Collected data
───
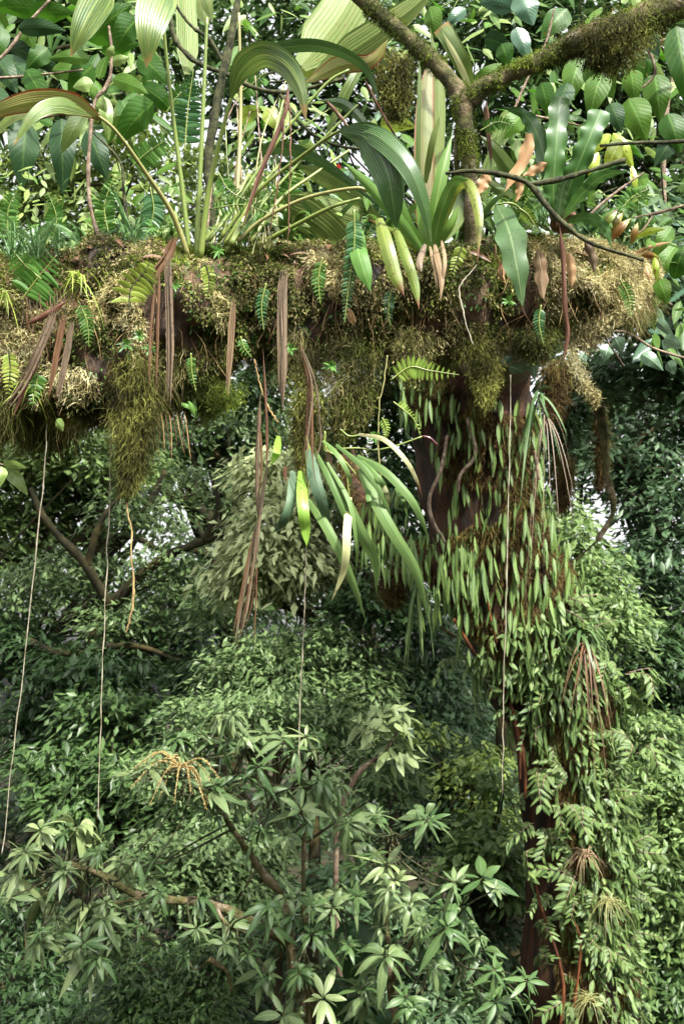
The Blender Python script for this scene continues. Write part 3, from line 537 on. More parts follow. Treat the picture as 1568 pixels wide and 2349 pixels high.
whorl_shrub('tall whorled-leaf shrub carrying a tan spider-like flower spray', [(665, 2420, 6.1), (660, 2100, 6.1), (600, 2000, 6.0), (525, 1890, 5.9)],
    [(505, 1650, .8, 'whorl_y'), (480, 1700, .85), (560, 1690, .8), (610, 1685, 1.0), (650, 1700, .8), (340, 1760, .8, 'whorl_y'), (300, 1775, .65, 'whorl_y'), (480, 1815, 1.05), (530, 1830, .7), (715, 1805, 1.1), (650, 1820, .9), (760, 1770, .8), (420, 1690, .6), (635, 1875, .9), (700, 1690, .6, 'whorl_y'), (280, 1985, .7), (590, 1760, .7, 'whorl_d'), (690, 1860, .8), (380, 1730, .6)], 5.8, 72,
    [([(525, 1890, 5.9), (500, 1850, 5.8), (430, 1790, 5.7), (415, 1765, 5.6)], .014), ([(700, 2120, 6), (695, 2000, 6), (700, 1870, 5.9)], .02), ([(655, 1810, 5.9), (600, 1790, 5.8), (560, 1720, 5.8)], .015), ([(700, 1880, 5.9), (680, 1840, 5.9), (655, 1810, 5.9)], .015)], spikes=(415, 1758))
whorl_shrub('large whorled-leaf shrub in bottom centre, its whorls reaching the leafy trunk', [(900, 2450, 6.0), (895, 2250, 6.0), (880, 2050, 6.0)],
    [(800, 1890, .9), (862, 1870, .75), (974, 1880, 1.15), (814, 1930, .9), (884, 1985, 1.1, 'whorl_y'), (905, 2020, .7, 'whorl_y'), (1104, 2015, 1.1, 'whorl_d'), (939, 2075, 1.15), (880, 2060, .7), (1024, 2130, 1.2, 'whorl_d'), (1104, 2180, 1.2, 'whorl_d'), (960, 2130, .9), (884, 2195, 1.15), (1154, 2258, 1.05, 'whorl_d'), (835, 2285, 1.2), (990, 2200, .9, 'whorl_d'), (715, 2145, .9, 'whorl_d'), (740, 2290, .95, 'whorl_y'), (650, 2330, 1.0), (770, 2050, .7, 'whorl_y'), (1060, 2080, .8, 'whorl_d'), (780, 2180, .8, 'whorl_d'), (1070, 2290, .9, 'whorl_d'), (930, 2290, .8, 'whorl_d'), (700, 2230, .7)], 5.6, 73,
    [([(895, 2250, 6), (960, 2140, 5.8), (1020, 2140, 5.7)], .018), ([(880, 2060, 6), (890, 1960, 5.9), (900, 1910, 5.9)], .015), ([(710, 2420, 5.8), (708, 2290, 5.7), (700, 2170, 5.7)], .012), ([(890, 2200, 6), (800, 2160, 5.9), (770, 2080, 5.8)], .014)])
# twig with round leaves
e = thing('sapling_branch', 'bare pale branch topped with bright round leaves above the bottom shrubs', 'branch', P(800, 1950, 6.2))
t = G(); tube(t, [P(790, 2450, 6.4), P(770, 1950, 6.3), P(812, 1790, 6.2), P(880, 1725, 6.2), P(918, 1665, 6.2)], [.02, .016, .016, .013, .007], 40, 7, .3, 2, 20); t.build('stem', M['twig'], e)
g = G(); foliage(g, [(895, 1650, 6.2, 45, 25, .15), (850, 1660, 6.2, 40, 20, .12), (905, 1720, 6.2, 30, 30, .1)], 22, 6, .10, .05, 81, cr=.1, S=4, K=3); g.build('foliage', M['whorl_y'], e)
# big philodendron leaves
def broadleaf(g, base, tip, w, d, drop=.1, K=7, S=24, seed=0, kind='ovate', tilt=0, fold=.1, arch=.15, mat=0):
    a = np.array(base, float); b = np.array(tip, float); m = (a + b) / 2; L = np.hypot(*(b - a)); 
    blade(g, [(a[0], a[1], d + S_(L, d) * .15), (m[0], m[1] - L * arch * .4, d - S_(L, d) * .05), (b[0], b[1], d + S_(L, d) * .05)], w, d, kind, K, fold, 0, .03, 2, tilt, 0, S, mat, seed)
e = thing('climbing_aroid', 'very dark heart-shaped aroid leaves at the bottom centre', 'plant', P(820, 2350, 5.7))
for k, (a, b, w_) in enumerate([((825, 2110), (800, 2265), 100), ((840, 2290), (825, 2420), 130), ((760, 2240), (775, 2330), 70)]):
    g = G(); broadleaf(g, a, b, w_, 5.75, seed=k); g.build('leaf', M['big_dark'], e)
t = G(); tube(t, [P(815, 2500, 5.9), P(830, 2300, 5.9), P(825, 2110, 5.85)], [.008, .008, .005], 16, 6); t.build('stem', M['petiole'], e)

# ------------------------------------------------------------------ the great tree: trunk, branch, limbs
TP = [(1350, 3500, 7.7), (1335, 2700, 7.6), (1325, 2349, 7.5), (1308, 2050, 7.5), (1300, 1800, 7.5), (1265, 1600, 7.5), (1195, 1430, 7.5), (1122, 1280, 7.5), (1092, 1100, 7.5), (1082, 930, 7.5), (1110, 800, 7.3)]
TR = [.62, .44, .39, .34, .34, .38, .44, .42, .40, .42, .36]
BP = [(-420, 840, 3.7), (-120, 795, 3.58), (0, 780, 3.52), (200, 788, 3.5), (400, 745, 3.5), (600, 690, 3.5), (800, 680, 3.5), (1000, 690, 3.5), (1200, 672, 3.52), (1380, 655, 3.58), (1480, 625, 3.72)]
BR = [.30, .285, .262, .275, .24, .172, .155, .16, .155, .115, .03]
TREE = thing('epiphyte_tree', 'leaning red-barked tree thick with hanging leaves, its mossy branch crossing the view', 'tree', P(*TP[0]))
t = G(); tube(t, [P(*q) for q in TP], TR, 160, 56, .16, 91, 2.5)
for k in range(5):                     # buttress-like strands running down the trunk
    off = [(-75, -60), (-40, -30), (-88, -30), (30, 0), (70, -20)][k]
    tube(t, [P(q[0] + off[0] * (1.0 + .1 * math.sin(i * 1.3 + k)), q[1], q[2] - .24 + abs(off[0]) * .0016) for i, q in enumerate(TP[:-2])], [.06, .045, .04, .05, .035, .04, .03], 90, 9, .3, 92 + k, 4)
t.build('trunk', M['trunk'], TREE)
t = G(); V = tubeV([P(*q) for q in BP], BR, 300, 90, .34, 95, 6.0); t.grid(V, True)
tube(t, [P(1110, 830, 7.35), P(1150, 800, 6.2), P(1200, 745, 4.9), P(1240, 700, 3.75)], [.22, .2, .17, .12], 40, 24, .2, 97, 3)
BRANCH = t.build('branch', M['bark'], TREE)
for ctrl, rad in (([(1092, 640, 3.5), (1082, 520, 3.45), (1078, 400, 3.42), (1068, 300, 3.4), (1060, 225, 3.4), (1015, 165, 3.42), (945, 95, 3.45), (860, 25, 3.5), (780, -40, 3.5)], [.034, .028, .027, .027, .034, .026, .025, .027, .03]),
                  ([(1062, 240, 3.4), (1110, 200, 3.38), (1180, 165, 3.36), (1260, 130, 3.34), (1350, 85, 3.32), (1460, 50, 3.3), (1580, -10, 3.3)], [.032, .028, .025, .028, .038, .048, .055]),
                  ([(1050, 440, 3.48), (1048, 400, 3.46), (1046, 330, 3.44), (1056, 250, 3.42)], [.01, .012, .01, .01])):
    t = G(); tube(t, [P(*q) for q in ctrl], rad, 90, 20, .22, int(ctrl[0][0]), 14); t.build('limb', M['limb'], TREE)
t = G(); tube(t, [P(1080, 1310, 7.3), P(1000, 1290, 7.4), P(900, 1240, 7.8), P(830, 1150, 8.4), P(790, 1050, 9.2)], [.15, .11, .08, .06, .04], 50, 18, .3, 5, 5); t.build('limb', M['trunk'], TREE)
t = G()
for c_, rr in (([(1275, 2420, 7.0), (1290, 2250, 7.0), (1240, 2080, 7.05), (1220, 1990, 7.1)], .012), ([(1040, 1420, 7.15), (1090, 1500, 7.15), (1160, 1590, 7.1)], .012), ([(1185, 1660, 7.15), (1200, 1740, 7.1), (1205, 1830, 7.1)], .016), ([(1170, 1610, 7.15), (1190, 1700, 7.1), (1192, 1790, 7.1)], .012), ([(1110, 1320, 7.05), (1125, 1420, 7.05), (1140, 1480, 7.05)], .008), ([(1300, 2420, 7.0), (1330, 2180, 7.0), (1310, 2100, 7.0)], .009)):
    g2 = G(); tube(g2, [P(*q) for q in c_], [rr, rr * .9, rr * .6], 24, 8, .3, 3, 8); g2.build('aerial_root', M['oroot'], TREE)
for c_ in ([(1225, 1035, 7.1), (1235, 1100, 7.1)], [(1025, 1000, 7), (1010, 1080, 6.95), (985, 1140, 6.95), (990, 1190, 6.95), (1020, 1245, 6.95)], [(1070, 960, 7), (1090, 1040, 7), (1055, 1090, 7), (1050, 1130, 7)]):
    g2 = G(); tube(g2, [P(*q) for q in c_], [.012, .014, .01], 24, 7, .2, 3, 8); g2.build('aerial_root', M['root'] if False else M['twig'], TREE)

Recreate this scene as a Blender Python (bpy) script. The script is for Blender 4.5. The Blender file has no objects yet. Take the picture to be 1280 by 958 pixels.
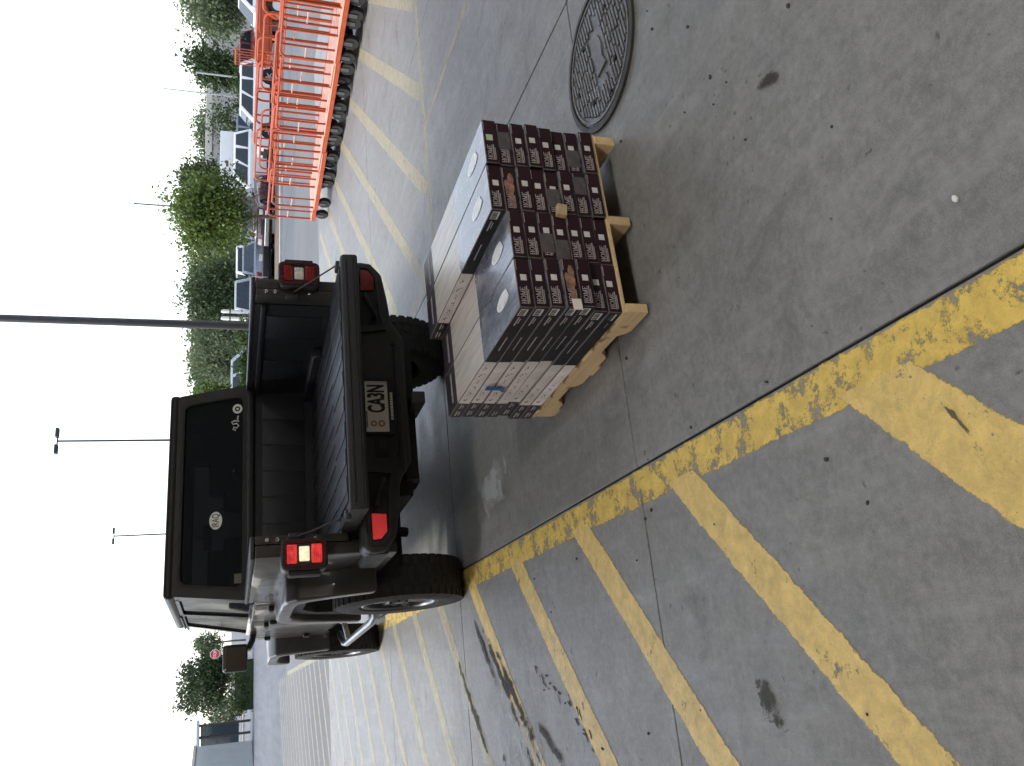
import bpy, bmesh, math, random
from mathutils import Vector, Matrix, Euler
R = math.radians
random.seed(7)
scene = bpy.context.scene
C = scene.collection

# ---------------------------------------------------------------- camera, sky, sun, exposure
# World axes follow the concrete slabs: +Y along the pickup, +X to its right, metres.
YAW, PITCH, ROLL, EYE, FOC = R(20.3), R(18.485), R(0.72), 1.44, 1040.88
cd = bpy.data.cameras.new('camera'); cam = bpy.data.objects.new('camera', cd); C.objects.link(cam)
cd.sensor_fit = 'HORIZONTAL'; cd.sensor_width = 36.0; cd.lens = 36.0*FOC/1280.0
cd.clip_start = 0.05; cd.clip_end = 3000.0
rt = Vector((math.cos(YAW), -math.sin(YAW), 0.0))
fw = Vector((math.sin(YAW)*math.cos(PITCH), math.cos(YAW)*math.cos(PITCH), -math.sin(PITCH)))
dn = fw.cross(rt)
eu = rt*math.cos(ROLL) - dn*math.sin(ROLL)
ev = rt*math.sin(ROLL) + dn*math.cos(ROLL)
# the phone was held upright but the picture is stored lying on its side: world up points to picture left
m = Matrix((ev, eu, -fw)).transposed().to_4x4(); m.translation = Vector((0, 0, EYE))
cam.matrix_world = m
scene.camera = cam

SUN_EL, SUN_AZ = 48.0, 300.0       # degrees; azimuth clockwise from +Y
w = bpy.data.worlds.new('World'); scene.world = w; w.use_nodes = True
nt = w.node_tree; nt.nodes.clear()
sky = nt.nodes.new('ShaderNodeTexSky'); sky.sky_type = 'NISHITA'; sky.sun_disc = False
sky.sun_elevation = R(SUN_EL); sky.sun_rotation = R(SUN_AZ)
sky.air_density = 1.0; sky.dust_density = 1.0; sky.ozone_density = 1.0
hs = nt.nodes.new('ShaderNodeHueSaturation'); hs.inputs['Saturation'].default_value = 0.45
bgn = nt.nodes.new('ShaderNodeBackground'); bgn.inputs['Strength'].default_value = 0.13
wo = nt.nodes.new('ShaderNodeOutputWorld')
nt.links.new(sky.outputs[0], hs.inputs['Color']); nt.links.new(hs.outputs[0], bgn.inputs['Color'])
nt.links.new(bgn.outputs[0], wo.inputs['Surface'])
sl = bpy.data.lights.new('sun', 'SUN'); sl.energy = 1.0; sl.angle = R(14); sl.color = (1.0, 0.95, 0.88)
so = bpy.data.objects.new('sun', sl); C.objects.link(so)
az, el = R(SUN_AZ), R(SUN_EL)
sd = Vector((math.sin(az)*math.cos(el), math.cos(az)*math.cos(el), math.sin(el)))
so.rotation_euler = (-sd).to_track_quat('-Z', 'Y').to_euler()
vs = scene.view_settings
vs.view_transform = 'Standard'; vs.look = 'None'; vs.exposure = 1.66; vs.gamma = 1.0; vs.use_curve_mapping = False
scene.cycles.max_bounces = 6; scene.cycles.diffuse_bounces = 3; scene.cycles.transparent_max_bounces = 10; scene.cycles.adaptive_threshold = 0.02
scene.cycles.use_denoising = True

# ---------------------------------------------------------------- materials
def ramp(nt, fac, stops):
    r = nt.nodes.new('ShaderNodeValToRGB')
    e = r.color_ramp.elements
    while len(e) < len(stops): e.new(0.5)
    for i, (p, c) in enumerate(stops):
        e[i].position = p; e[i].color = (*c, 1) if len(c) == 3 else c
    nt.links.new(fac, r.inputs['Fac']); return r.outputs['Color']
def noise(nt, vec, scale, detail=4.0, rough=0.55, dist=0.0):
    n = nt.nodes.new('ShaderNodeTexNoise'); n.inputs['Scale'].default_value = scale
    n.inputs['Detail'].default_value = detail; n.inputs['Roughness'].default_value = rough; n.inputs['Distortion'].default_value = dist
    if vec is not None: nt.links.new(vec, n.inputs['Vector'])
    return n.outputs['Fac']
def math_(nt, op, a, b=None):
    n = nt.nodes.new('ShaderNodeMath'); n.operation = op
    for i, x in enumerate((a, b)):
        if x is None: continue
        if isinstance(x, (int, float)): n.inputs[i].default_value = x
        else: nt.links.new(x, n.inputs[i])
    return n.outputs[0]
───
Exactly how many lines contain "bottom"? State the number and nothing else.

3